During this period, he also met Mr. Mandela, then a young lawyer for the African National Congress. After Mr. Mandela's arrest in 1964 on charges of sabotage, Mr. Sampson covered his trial for The Observer of London. Sentenced to life in prison, Mr. Mandela was freed in 1990; he was president of South Africa from 1994 to 1999.


In an interview with The Independent yesterday, Mr. Mandela said of Mr. Sampson: "He cared about Africa in a way that is rare among those from the developed world, and he never stopped caring. Because of his intimate involvement, both as observer and sympathizer, with our cause, I had no hesitation in agreeing to him writing my authorized biography. I knew that in his hands our cause would be reported justly."

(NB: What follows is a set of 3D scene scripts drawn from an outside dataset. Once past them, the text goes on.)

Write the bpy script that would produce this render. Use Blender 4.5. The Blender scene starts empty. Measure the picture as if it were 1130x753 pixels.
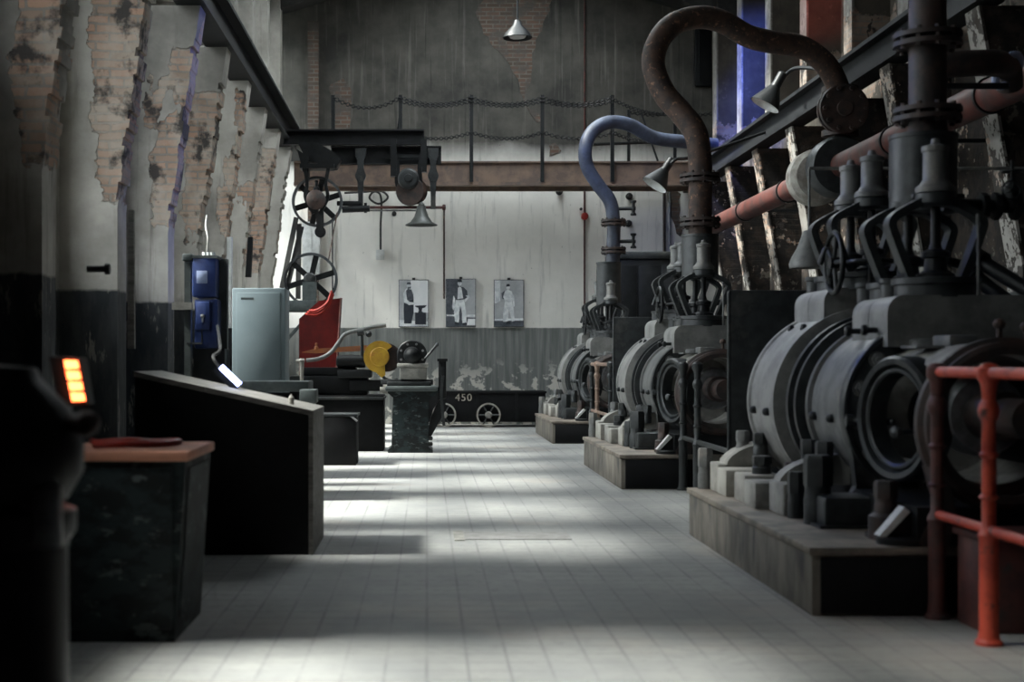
import bpy, bmesh, math, random
from mathutils import Vector, Matrix
random.seed(7)
SC = bpy.context.scene
COL = SC.collection
PI = math.pi
F, VX, VY, EYE = 1569.0, 471.0, 398.0, 1.3      # focal length in pixels, vanishing point, eye height


def at(px, py, Y):
    """world point seen at photo pixel px,py at distance Y"""
    return Vector(((px - VX) * Y / F, Y, EYE - (py - VY) * Y / F))


# ------------------------------------------------------------------ materials
def nd(nt, typ, **kw):
    n = nt.nodes.new(typ)
    for k, v in kw.items():
        setattr(n, k, v)
    return n


def mat(name, c1, c2=None, rough=0.6, metal=0.0, scale=6.0, lo=0.42, hi=0.6, bump=0.0, bscale=40.0,
        c3=None, s3=3.0, lo3=0.55, hi3=0.62, spec=0.5, stretch=(1, 1, 1), rvar=0.0):
    m = bpy.data.materials.new(name)
    m.use_nodes = True
    nt = m.node_tree
    b = nt.nodes['Principled BSDF']
    b.inputs['Roughness'].default_value = rough
    b.inputs['Metallic'].default_value = metal
    b.inputs['Specular IOR Level'].default_value = spec
    tc = nd(nt, 'ShaderNodeTexCoord')
    mp = nd(nt, 'ShaderNodeMapping')
    mp.inputs['Scale'].default_value = stretch
    nt.links.new(tc.outputs['Object'], mp.inputs[0])
    if c2 is None:
        c2 = tuple(x * 0.6 for x in c1)

    def noise(sc, l, h):
        n = nd(nt, 'ShaderNodeTexNoise')
        n.inputs['Scale'].default_value = sc
        n.inputs['Detail'].default_value = 6
        n.inputs['Roughness'].default_value = 0.65
        nt.links.new(mp.outputs[0], n.inputs['Vector'])
        r = nd(nt, 'ShaderNodeMapRange')
        r.inputs['From Min'].default_value = l
        r.inputs['From Max'].default_value = h
        nt.links.new(n.outputs['Fac'], r.inputs['Value'])
        return r.outputs[0]

    def mix(f, a, bb):
        x = nd(nt, 'ShaderNodeMix', data_type='RGBA')
        nt.links.new(f, x.inputs[0])
        for i, v in ((6, a), (7, bb)):
            if isinstance(v, tuple):
                x.inputs[i].default_value = (*v, 1)
            else:
                nt.links.new(v, x.inputs[i])
        return x.outputs[2]
    col = mix(noise(scale, lo, hi), c1, c2)
    if c3:
        col = mix(noise(s3, lo3, hi3), col, c3)
    nt.links.new(col, b.inputs['Base Color'])
    if bump:
        n = nd(nt, 'ShaderNodeTexNoise')
        n.inputs['Scale'].default_value = bscale
        n.inputs['Detail'].default_value = 5
        nt.links.new(mp.outputs[0], n.inputs['Vector'])
        bp = nd(nt, 'ShaderNodeBump')
        bp.inputs['Strength'].default_value = bump
        bp.inputs['Distance'].default_value = 0.01
        nt.links.new(n.outputs['Fac'], bp.inputs['Height'])
        nt.links.new(bp.outputs[0], b.inputs['Normal'])
    return m


def emit_mat(name, col, s):
    m = bpy.data.materials.new(name)
    m.use_nodes = True
    b = m.node_tree.nodes['Principled BSDF']
    b.inputs['Base Color'].default_value = (*col, 1)
    b.inputs['Emission Color'].default_value = (*col, 1)
    b.inputs['Emission Strength'].default_value = s
    return m


class G:
    """tiny node-graph helper for the wall materials"""
    def __init__(s, name, rough=0.85):
        s.m = bpy.data.materials.new(name)
        s.m.use_nodes = True
        s.nt = s.m.node_tree
        s.b = s.nt.nodes['Principled BSDF']
        s.b.inputs['Roughness'].default_value = rough
        s.b.inputs['Specular IOR Level'].default_value = 0.25
        s.tc = nd(s.nt, 'ShaderNodeTexCoord')
        s.pos = s.tc.outputs['Object']
        sep = nd(s.nt, 'ShaderNodeSeparateXYZ')
        s.nt.links.new(s.pos, sep.inputs[0])
        s.x, s.y, s.z = sep.outputs

    def lk(s, v, inp):
        if isinstance(v, (int, float)):
            inp.default_value = v
        elif isinstance(v, tuple):
            inp.default_value = (*v, 1) if len(inp.default_value) == 4 else v
        else:
            s.nt.links.new(v, inp)

    def math(s, op, a, b=0.0, c=0.0):
        n = nd(s.nt, 'ShaderNodeMath', operation=op)
        s.lk(a, n.inputs[0]); s.lk(b, n.inputs[1]); s.lk(c, n.inputs[2])
        return n.outputs[0]

    def ramp(s, v, lo, hi, a=0.0, b=1.0):
        n = nd(s.nt, 'ShaderNodeMapRange')
        s.lk(v, n.inputs[0])
        n.inputs[1].default_value = lo; n.inputs[2].default_value = hi
        n.inputs[3].default_value = a; n.inputs[4].default_value = b
        return n.outputs[0]

    def noise(s, scale, detail=6, rough=0.62, stretch=(1, 1, 1), off=(0, 0, 0)):
        mp = nd(s.nt, 'ShaderNodeMapping')
        mp.inputs['Scale'].default_value = stretch
        mp.inputs['Location'].default_value = off
        s.nt.links.new(s.pos, mp.inputs[0])
        n = nd(s.nt, 'ShaderNodeTexNoise')
        n.inputs['Scale'].default_value = scale
        n.inputs['Detail'].default_value = detail
        n.inputs['Roughness'].default_value = rough
        s.nt.links.new(mp.outputs[0], n.inputs['Vector'])
        return n.outputs['Fac']

    def mix(s, f, a, b):
        n = nd(s.nt, 'ShaderNodeMix', data_type='RGBA')
        s.lk(f, n.inputs[0]); s.lk(a, n.inputs[6]); s.lk(b, n.inputs[7])
        return n.outputs[2]

    def brick(s, c1, c2, mortar, axes='yz', bw=0.27, rh=0.085):
        cb = nd(s.nt, 'ShaderNodeCombineXYZ')
        wob = s.math('MULTIPLY_ADD', s.noise(4.0, off=(2, 9, 4)), 0.10, -0.05)
        wob2 = s.math('MULTIPLY_ADD', s.noise(3.0, off=(7, 1, 4)), 0.07, -0.035)
        a, b = {'yz': (s.math('ADD', s.math('ADD', s.x, s.y), wob), s.math('ADD', s.z, wob2)), 'xz': (s.x, s.z)}[axes]
        s.lk(a, cb.inputs[0]); s.lk(b, cb.inputs[1])
        n = nd(s.nt, 'ShaderNodeTexBrick')
        s.nt.links.new(cb.outputs[0], n.inputs['Vector'])
        n.inputs['Color1'].default_value = (*c1, 1)
        n.inputs['Color2'].default_value = (*c2, 1)
        n.inputs['Mortar'].default_value = (*mortar, 1)
        n.inputs['Scale'].default_value = 1.0
        n.inputs['Mortar Size'].default_value = 0.012
        n.inputs['Brick Width'].default_value = bw
        n.inputs['Row Height'].default_value = rh
        return n.outputs['Color'], n.outputs['Fac']

    def done(s, col, height=None, strength=0.5, dist=0.02):
        s.lk(col, s.b.inputs['Base Color'])
        if height is not None:
            bp = nd(s.nt, 'ShaderNodeBump')
            bp.inputs['Strength'].default_value = strength
            bp.inputs['Distance'].default_value = dist
            s.lk(height, bp.inputs['Height'])
            s.nt.links.new(bp.outputs[0], s.b.inputs['Normal'])
        return s.m


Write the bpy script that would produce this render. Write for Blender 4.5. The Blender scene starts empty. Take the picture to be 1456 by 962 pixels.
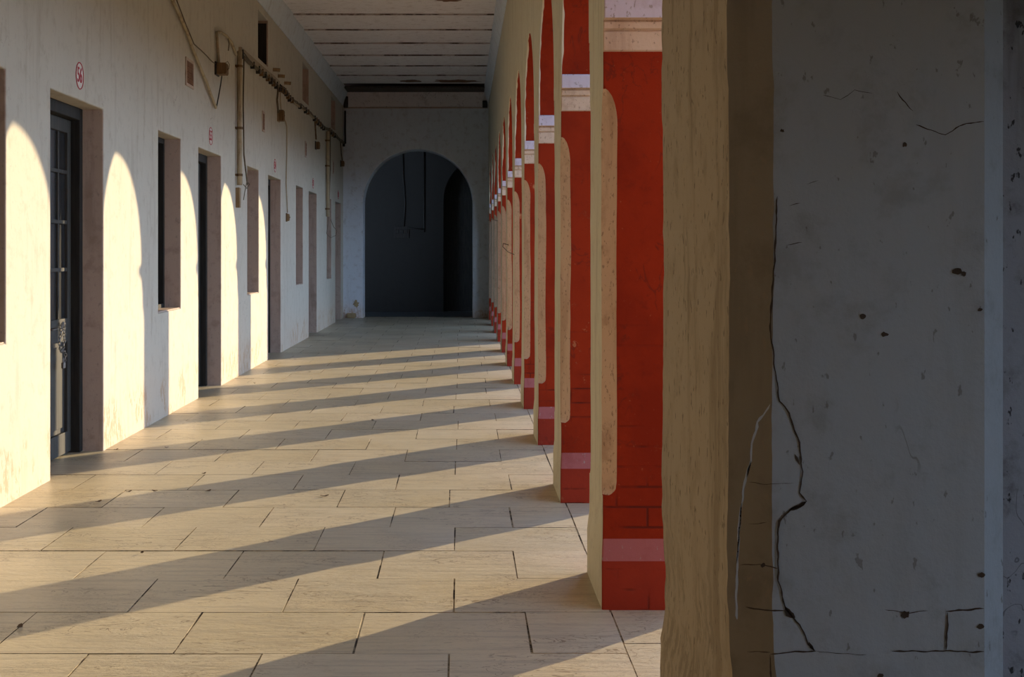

Anthony Terrell Seward Sampson was born on Aug. 3, 1926, in Billingham, England. After earning an undergraduate degree in English from Oxford, he was invited to edit Drum, which had recently begun publication. After returning to England, Mr. Sampson joined the staff of The Observer. He later edited The Sampson Letter, on politics and finance.


Mr. Sampson is survived by his wife, the former Sally Bentlif, whom he married in 1965; a sister, Dorothy Meade, of London; a brother, John, of Manhattan; a daughter, Katherine, of London; a son, Paul, of Dubai; and two grandchildren.


His other books include Macmillan: A Study in Ambiguity(1967); Seven Sisters: The Great Oil Companies and the World They Made (1975); Arms Bazaar: From Lebanon to Lockheed (1977); and Black and Gold (1987), a study of international business and black politics in South Africa.


Mr. Sampson, who returned often to South Africa, wrote evocatively of life in the country's black townships. Writing in The New York Times Magazine in May 1960, two months after the Sharpeville massacre, he observed:

"The black cities of South Africa are kept separate from the white cities by all the elaborate devices of apartheid. By day the Africans work in the same offices, factories or shops as the white men, and jostle in the same streets; but every night they are separated, and travel in their segregated trains to their segregated townships.


"To the whites, the lives of their black office boys or chauffeurs seem unimaginably separate and isolated from their own. . . . But to the urban Africans, the 'Europeans' are the ones who seem isolated, in their remote and hidden mansions in the superior suburbs. The Africans no longer feel themselves reliant on white patrons or promoters for their education and cultural development; they see themselves as the heirs of Western civilization, and the 'Europeans' as the impostors."